------ INFORMATION SHOWN

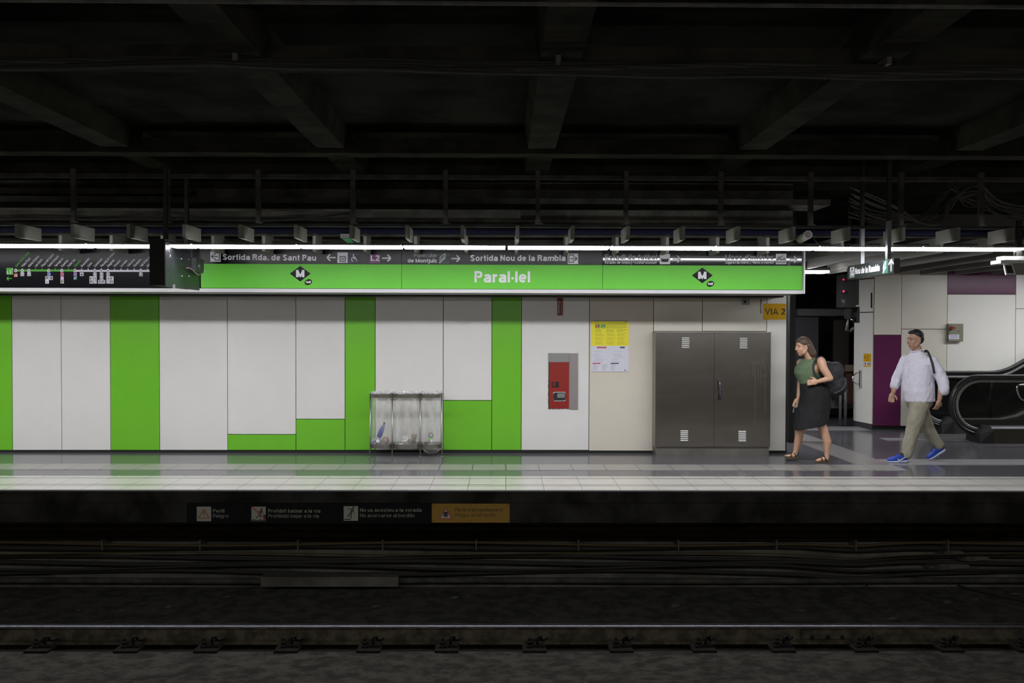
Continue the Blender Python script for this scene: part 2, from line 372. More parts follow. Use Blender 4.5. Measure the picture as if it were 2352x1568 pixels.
class Plane:
    """flat print on a plane given by a point and a normal that faces the viewer; graphics given by where they stand in the photograph"""
    def __init__(s, P, N, out=.0015):
        s.P = Vector(P); s.N = Vector(N).normalized(); s.out = out; s.k = 0
    def pt(s, px, py, k=0): return hit(px, py, s.P, s.N) + s.N * (s.out + k * .00012)
    def poly(s, mb, pts, k=0):
        b = mb.vs([s.pt(x, y, k) for x, y in pts]); mb.face(range(b, b + len(pts)))
    def rect(s, mb, x0, y0, x1, y1, k=0, slope=0):
        s.poly(mb, [(x0, y0), (x1, y0 + slope * (x1 - x0)), (x1, y1 + slope * (x1 - x0)), (x0, y1)], k)
    def line(s, mb, pts, w, k=0):
        for i, q in enumerate(strip2(pts, w / 2)): s.poly(mb, q, k + .02 * (i % 3))
    def disc(s, mb, cx, cy, rx, ry=None, k=0, n=20, rot=0):
        ry = ry or rx; c, sn = math.cos(rot), math.sin(rot)
        s.poly(mb, [(cx + rx * math.cos(a) * c - ry * math.sin(a) * sn, cy + rx * math.cos(a) * sn + ry * math.sin(a) * c) for a in [2 * math.pi * i / n for i in range(n)]], k)
    def text(s, mb, t, x0, y0, x1, y1, cap, h=.095, k=0, track=.11, slant=0, ups=None):
        """baseline from (x0,y0) to (x1,y1), cap height in pixels"""
        S, W = layout(t, h, track); ux, uy = (x1 - x0) / W, (y1 - y0) / W
        if ups: vx, vy = ups
        else:
            L = math.hypot(x1 - x0, y1 - y0); vx, vy = (y1 - y0) / L * cap, -(x1 - x0) / L * cap
        for i, st in enumerate(S):
            for j, q in enumerate(strip2(st, h)):
                s.poly(mb, [(x0 + (a + slant * b) * ux + b * vx, y0 + (a + slant * b) * uy + b * vy) for a, b in q], k + .25 * (i % 4) + .06 * (j % 3))

# ================================================================ SETTING
YW, YF, YE, YR, YH = 11.72, 10.55, fl(1176, 1126, 0).y, 8.44, 14.5
XEND = ax(1806, YW, 900)
FS = dict(kind='structure')
# --- floor
DARKF = lined('dark_polished_floor', (.095, .092, .102), (.15, .145, .15), .15, xper=1.2, xw=.003, ys=(12.6, 13.7), yw=.003, noise=.10, spec=.2)
x0j = fl(1161, 1110).x
yb0, yb1 = YE + .012, fl(1176, 1094).y
EDGE = lined('edge_tiles', (.405, .39, .362), (.05, .04, .035), .28, xper=.4, xw=.007, xoff=x0j, ys=[(fl(1176, 1099).y, .03), (fl(1176, 1113.6).y, .026), (fl(1176, 1116.4).y, .022)], noise=.04)
t0, t1 = fl(1176, 1079.5).y, fl(1176, 1066.5).y
TACT = lined('tactile_tiles', (.28, .268, .25), (.045, .045, .045), .3, xper=.4, xw=.012, xoff=x0j, ys=[(t0 + (t1 - t0) * (i + .5) / 6, .007) for i in range(6)], noise=.05)
dx0, dx1 = fl(1999, 1080).x, fl(2083, 1080).x
TACT2 = lined('tactile_tiles_across', (.25, .235, .23), (.04, .04, .04), .3, ys=[(dx0 + (dx1 - dx0) * (i + .5) / 9, .012) for i in range(9)], noise=.05, axis='y')
LBAND = mat('pale_floor_band', (.26, .25, .26), .3, noise=.05)
fo = box((-14, YE + .01, -.12), (14, 22, 0)).build('floor', DARKF, label='dark polished station platform floor with pale tile bands', cat='floor', **FS)
ORG['floor'] = Vector((0, 0, 0))
box((-14, yb0, 0), (14, yb1, .004)).build('edge_tile_band', EDGE, fo, label='pale tiles with grooves along the platform edge')
box((-14, t0, 0), (dx1, t1, .004)).build('tactile_strip', TACT, fo, label='pale ribbed warning tiles along the platform')
box((dx0, t0 + (t1 - t0), 0), (dx1, 14.35, .0045)).build('tactile_strip', TACT2, fo, label='ribbed warning strip leading back into the hall')
box((dx0 + .1, t1, 0), (14, fl(2200, 1055).y, .004)).build('pale_band', LBAND, fo)
box((3.9, 14.35, 0), (6.1, 14.9, .004)).build('pale_band', LBAND, fo)
box((5.8, fl(2200, 1012).y, 0), (14, fl(2200, 1006).y, .003)).build('pale_band', LBAND, fo)
box((-14, YE + .0, -.13), (14, YE + .011, -.011)).build('edge_beam', SOOT, fo)
box((-14, YE - .012, -.011), (14, YE + .012, .002)).build('edge_nosing', mat('nosing_stone', (.16, .16, .17), .5, noise=.1), fo)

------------

● JOB
Among the lines of the data, identify those with the word "from". Copy each of them.

● REPLY TO THE EXERCISE
Continue the Blender Python script for this scene: part 2, from line 372. More parts follow. Use Blender 4.5. Measure the picture as if it were 2352x1568 pixels.
        """baseline from (x0,y0) to (x1,y1), cap height in pixels"""